In the meadow, goldenrods and asters were putting on a fantastic show, with New England Aster as the star. I'm so happy that these beautiful plants have made a stronghold in our meadow after we spread seeds over the disturbed areas in 2017:

A Banded Argiope spider (Argiope trifasciata) had strung a web among goldenrod in the meadow:

Here's a closer look at this fancy big spider:

In the woods, I was surprised to come across an Ovenbird. These loud little birds bred in these woods during the summer, but I expected that they would all have been gone by now. This little creature watched me quite close-up for a little while -- perhaps it was surprised to see me, too:

I love the row of tiny dark dots along the lower edge of this bird's fancy costume:

Back up at the house, I was happy to meet up with one of our Eastern Phoebes:

And I admired the blanket of asters nearby (these are two of the many species of asters on our property, and I need to finish identifying them one of these years):

On October 21 while walking through the meadow, I stopped to identify two species of insects that were making their quiet buzzy songs among the grass. Here's a Marsh Meadow Grasshopper (Chorthippus curtipennis), who was constantly moving from leaf to leaf close to the ground, pausing every few seconds to rasp both of its hind legs against its wings:

And here's a Short-winged Meadow Katydid (Conocephalus brevipennis), who was sitting perfectly still and right in the open on its dried grass stalk, but it still took me quite a while to locate the source of its sound:

In the woods, I loved seeing this Black-capped Chickadee foraging amidst hawthorn spines:

And this Yellow-rumped Warbler in its beautiful and muted fall costume was foraging in an apple tree next to our house:

Fantastically, this year has brought Evening Grosbeaks to our yard again.

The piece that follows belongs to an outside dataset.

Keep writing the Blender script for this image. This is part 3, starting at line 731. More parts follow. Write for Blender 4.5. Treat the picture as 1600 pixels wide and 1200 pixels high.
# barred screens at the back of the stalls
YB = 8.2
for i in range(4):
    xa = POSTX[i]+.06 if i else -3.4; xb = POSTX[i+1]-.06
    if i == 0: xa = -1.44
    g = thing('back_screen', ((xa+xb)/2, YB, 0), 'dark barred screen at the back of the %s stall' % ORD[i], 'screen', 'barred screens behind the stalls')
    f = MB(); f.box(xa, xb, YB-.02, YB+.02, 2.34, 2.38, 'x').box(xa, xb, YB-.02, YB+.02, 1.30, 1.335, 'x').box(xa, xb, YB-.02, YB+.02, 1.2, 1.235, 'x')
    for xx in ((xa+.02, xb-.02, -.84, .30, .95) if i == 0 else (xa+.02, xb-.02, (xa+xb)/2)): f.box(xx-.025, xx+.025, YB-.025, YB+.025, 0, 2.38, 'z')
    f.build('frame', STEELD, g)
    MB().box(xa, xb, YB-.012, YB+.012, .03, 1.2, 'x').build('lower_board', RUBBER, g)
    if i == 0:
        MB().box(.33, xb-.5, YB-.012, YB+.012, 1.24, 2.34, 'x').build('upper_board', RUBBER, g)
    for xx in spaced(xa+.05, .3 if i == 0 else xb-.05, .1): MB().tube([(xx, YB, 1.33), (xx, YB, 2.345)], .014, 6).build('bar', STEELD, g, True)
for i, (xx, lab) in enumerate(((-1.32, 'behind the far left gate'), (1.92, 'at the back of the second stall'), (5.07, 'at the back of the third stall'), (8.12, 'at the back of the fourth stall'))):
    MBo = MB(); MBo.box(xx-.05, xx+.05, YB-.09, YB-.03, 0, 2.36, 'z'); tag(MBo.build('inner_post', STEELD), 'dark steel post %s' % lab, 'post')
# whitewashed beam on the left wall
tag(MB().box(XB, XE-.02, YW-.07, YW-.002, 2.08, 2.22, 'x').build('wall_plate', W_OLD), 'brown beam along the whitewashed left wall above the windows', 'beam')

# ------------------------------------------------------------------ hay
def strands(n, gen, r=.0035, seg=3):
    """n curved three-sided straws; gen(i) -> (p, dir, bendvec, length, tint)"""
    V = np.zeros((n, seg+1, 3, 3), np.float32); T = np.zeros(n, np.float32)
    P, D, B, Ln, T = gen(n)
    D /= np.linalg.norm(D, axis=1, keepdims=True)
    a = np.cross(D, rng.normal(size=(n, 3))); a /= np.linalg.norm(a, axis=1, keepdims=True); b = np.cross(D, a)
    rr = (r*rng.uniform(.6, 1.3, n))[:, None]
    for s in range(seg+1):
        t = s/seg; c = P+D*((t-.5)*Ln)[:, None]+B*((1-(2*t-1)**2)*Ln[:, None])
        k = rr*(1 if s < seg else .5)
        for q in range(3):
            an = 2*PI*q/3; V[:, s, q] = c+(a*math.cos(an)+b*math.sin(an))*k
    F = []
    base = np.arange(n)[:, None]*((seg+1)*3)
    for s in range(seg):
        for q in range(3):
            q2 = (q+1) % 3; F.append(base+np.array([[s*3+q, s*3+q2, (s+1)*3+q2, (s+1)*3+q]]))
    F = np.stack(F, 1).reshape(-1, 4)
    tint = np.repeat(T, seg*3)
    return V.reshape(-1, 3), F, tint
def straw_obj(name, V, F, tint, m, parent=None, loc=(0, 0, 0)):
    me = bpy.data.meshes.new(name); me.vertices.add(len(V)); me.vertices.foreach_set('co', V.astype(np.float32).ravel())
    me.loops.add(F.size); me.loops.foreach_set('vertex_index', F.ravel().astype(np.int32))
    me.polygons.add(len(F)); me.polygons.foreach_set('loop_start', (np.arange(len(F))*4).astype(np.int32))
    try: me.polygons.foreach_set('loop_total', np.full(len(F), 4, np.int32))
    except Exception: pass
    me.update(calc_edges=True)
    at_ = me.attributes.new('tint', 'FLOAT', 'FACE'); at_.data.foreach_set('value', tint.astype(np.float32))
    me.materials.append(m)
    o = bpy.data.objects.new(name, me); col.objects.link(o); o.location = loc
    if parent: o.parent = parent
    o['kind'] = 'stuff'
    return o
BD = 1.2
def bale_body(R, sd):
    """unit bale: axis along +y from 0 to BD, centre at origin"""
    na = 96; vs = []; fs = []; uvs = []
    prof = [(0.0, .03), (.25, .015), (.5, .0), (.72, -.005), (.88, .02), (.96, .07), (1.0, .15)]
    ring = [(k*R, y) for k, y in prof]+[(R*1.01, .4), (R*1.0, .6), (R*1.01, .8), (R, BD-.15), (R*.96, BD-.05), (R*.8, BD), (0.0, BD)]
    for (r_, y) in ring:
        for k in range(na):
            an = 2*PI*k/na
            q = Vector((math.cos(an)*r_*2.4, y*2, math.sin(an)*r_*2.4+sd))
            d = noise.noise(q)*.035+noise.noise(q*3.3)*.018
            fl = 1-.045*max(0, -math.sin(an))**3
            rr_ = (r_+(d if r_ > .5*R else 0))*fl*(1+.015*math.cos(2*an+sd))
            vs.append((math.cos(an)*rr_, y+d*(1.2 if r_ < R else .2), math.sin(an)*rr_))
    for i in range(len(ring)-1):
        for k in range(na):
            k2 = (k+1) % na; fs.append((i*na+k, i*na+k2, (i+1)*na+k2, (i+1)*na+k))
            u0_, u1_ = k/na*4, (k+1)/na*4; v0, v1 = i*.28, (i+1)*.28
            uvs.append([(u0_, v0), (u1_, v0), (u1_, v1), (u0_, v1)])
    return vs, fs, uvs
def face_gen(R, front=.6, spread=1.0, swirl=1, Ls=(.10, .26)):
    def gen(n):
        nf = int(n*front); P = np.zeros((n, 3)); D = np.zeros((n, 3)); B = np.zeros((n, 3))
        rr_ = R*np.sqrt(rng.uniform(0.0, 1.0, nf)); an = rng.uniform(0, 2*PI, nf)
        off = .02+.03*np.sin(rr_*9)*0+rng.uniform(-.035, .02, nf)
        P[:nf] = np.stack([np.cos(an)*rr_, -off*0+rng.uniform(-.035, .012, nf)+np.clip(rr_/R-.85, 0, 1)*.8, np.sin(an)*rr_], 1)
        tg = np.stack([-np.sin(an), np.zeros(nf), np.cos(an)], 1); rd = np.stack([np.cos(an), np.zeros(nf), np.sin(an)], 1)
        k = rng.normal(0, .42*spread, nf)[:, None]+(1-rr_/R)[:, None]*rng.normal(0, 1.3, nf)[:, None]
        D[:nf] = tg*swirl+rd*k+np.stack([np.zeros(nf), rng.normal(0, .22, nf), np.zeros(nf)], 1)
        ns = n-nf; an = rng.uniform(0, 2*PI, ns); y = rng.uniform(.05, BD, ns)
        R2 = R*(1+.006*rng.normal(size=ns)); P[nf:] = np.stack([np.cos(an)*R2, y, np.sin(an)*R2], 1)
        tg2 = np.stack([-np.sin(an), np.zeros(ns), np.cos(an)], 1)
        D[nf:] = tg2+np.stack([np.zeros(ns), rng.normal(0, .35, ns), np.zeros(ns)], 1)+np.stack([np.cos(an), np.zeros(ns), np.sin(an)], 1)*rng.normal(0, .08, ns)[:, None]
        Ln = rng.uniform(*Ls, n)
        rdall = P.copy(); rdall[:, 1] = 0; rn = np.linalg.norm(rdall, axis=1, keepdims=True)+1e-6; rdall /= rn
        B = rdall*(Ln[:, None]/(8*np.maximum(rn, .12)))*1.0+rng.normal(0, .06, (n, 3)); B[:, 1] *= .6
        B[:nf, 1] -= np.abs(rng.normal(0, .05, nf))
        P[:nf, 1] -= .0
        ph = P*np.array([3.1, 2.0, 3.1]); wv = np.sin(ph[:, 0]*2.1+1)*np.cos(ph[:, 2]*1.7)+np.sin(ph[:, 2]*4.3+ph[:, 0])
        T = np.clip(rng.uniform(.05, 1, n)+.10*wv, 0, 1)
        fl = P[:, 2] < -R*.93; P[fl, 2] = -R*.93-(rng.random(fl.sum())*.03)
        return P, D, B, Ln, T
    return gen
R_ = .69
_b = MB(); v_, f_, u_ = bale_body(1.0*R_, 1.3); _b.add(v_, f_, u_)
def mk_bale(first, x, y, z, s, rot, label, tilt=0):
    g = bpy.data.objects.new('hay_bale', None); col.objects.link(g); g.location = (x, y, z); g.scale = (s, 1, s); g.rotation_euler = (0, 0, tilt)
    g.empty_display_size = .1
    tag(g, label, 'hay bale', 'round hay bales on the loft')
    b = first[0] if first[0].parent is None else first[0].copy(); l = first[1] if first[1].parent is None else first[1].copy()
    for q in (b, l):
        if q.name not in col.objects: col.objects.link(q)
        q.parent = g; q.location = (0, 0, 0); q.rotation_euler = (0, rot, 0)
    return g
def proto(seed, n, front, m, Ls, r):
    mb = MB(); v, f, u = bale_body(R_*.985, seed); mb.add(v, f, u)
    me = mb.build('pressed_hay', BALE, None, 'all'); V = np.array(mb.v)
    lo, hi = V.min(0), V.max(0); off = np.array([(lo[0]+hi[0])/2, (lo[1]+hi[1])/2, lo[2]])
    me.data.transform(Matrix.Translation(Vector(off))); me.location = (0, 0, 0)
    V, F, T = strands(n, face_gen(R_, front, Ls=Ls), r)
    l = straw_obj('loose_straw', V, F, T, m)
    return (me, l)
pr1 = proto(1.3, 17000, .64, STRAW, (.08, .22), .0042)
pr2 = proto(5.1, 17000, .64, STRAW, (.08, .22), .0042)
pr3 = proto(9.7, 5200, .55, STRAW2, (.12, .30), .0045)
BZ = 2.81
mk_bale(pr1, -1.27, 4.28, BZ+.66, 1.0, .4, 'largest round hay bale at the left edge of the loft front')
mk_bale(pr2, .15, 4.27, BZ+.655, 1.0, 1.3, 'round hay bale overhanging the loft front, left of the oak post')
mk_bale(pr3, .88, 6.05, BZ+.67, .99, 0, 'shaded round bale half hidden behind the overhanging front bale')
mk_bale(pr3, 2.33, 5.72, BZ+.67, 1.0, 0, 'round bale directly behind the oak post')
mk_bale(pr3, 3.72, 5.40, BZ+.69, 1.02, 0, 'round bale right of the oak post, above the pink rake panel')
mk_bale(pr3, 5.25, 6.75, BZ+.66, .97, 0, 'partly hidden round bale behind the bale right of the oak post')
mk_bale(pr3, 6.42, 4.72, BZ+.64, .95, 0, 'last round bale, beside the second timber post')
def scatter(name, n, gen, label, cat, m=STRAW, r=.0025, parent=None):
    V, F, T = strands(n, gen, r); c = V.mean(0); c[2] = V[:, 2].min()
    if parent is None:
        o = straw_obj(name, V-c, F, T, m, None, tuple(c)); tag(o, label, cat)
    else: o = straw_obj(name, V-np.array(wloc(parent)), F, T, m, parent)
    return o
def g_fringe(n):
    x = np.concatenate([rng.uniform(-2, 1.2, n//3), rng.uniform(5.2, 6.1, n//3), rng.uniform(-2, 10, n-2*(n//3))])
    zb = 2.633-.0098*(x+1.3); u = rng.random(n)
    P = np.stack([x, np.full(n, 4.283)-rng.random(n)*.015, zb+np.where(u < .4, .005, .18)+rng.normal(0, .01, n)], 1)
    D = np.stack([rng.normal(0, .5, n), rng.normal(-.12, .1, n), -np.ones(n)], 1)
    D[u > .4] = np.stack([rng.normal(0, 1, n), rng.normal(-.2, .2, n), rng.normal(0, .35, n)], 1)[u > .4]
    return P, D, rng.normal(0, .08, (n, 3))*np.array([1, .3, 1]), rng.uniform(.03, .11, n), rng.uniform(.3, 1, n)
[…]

The last (and only) time I saw these birds before this year was when they visited us in late 2018, and I thought that could have very well been a once-in-a-lifetime event. How wonderful to get to see these amazing northern finches again! Here's a small flock that stopped by our feeder on November 18, along with the first real snow of the season:

Ah, so cool! While I was already near the feeders with my camera, I took the opportunity to photograph some of the other (more familiar, but still wonderful) birds hanging around. This Black-capped Chickadee made some dramatic poses as it worked at the sunflower seed clasped in its feet:

This American Goldfinch had the most perfect spot of white on its forehead, like a permanent resting snowflake:

And this American Tree Sparrow was (for the moment, anyway) more interested in the abundant goldenrod seedheads just behind the feeder stand than in the sunflower seeds in the tray:

I've been really happy this winter to see how much the birds -- especially the Dark-eyed Juncos and American Tree Sparrows -- have been enjoying the many wild seeds on offer in our yard and meadow. Mostly this is goldenrod, and mostly this is in places where we simply... didn't mow. (Sure, the yard looks kind of messy in places, but I'm happy to justify less yard work with more food for birds!) But some of these seeds come from plants we put there on purpose, which feels great. The mixture of native seeds we spread in the disturbed part of the meadow in 2017 included Little Bluestem, and that grass has grown fantastically, even forming lovely stands on rocky ground that probably would have been barren otherwise. I've enjoyed watching the Little Bluestem plants grow and change over the past few months, from purpleish/blue stalks in mid-August:

To purpleish/red stems in late September:

And finally to reddish/brown stalks with frilly white seedheads in mid-October:

I've watched flocks of American Treen Sparrows leaping up onto these stems and weighing them down to the ground to get the seeds. When we got nearly two feet of snow in the middle of December, it became especially clear how much the sparrows were enjoying this grass's seeds. Here's a patch of Little Bluestem on December 19, with the remains of the sparrows' feasting scattered on the snow:

I'm glad I've been able to see all these wonderful things over the past few months, but I still wish I had been outside more than I was. Ah well, we've reached the end of 2020, and who knows what the new year will bring!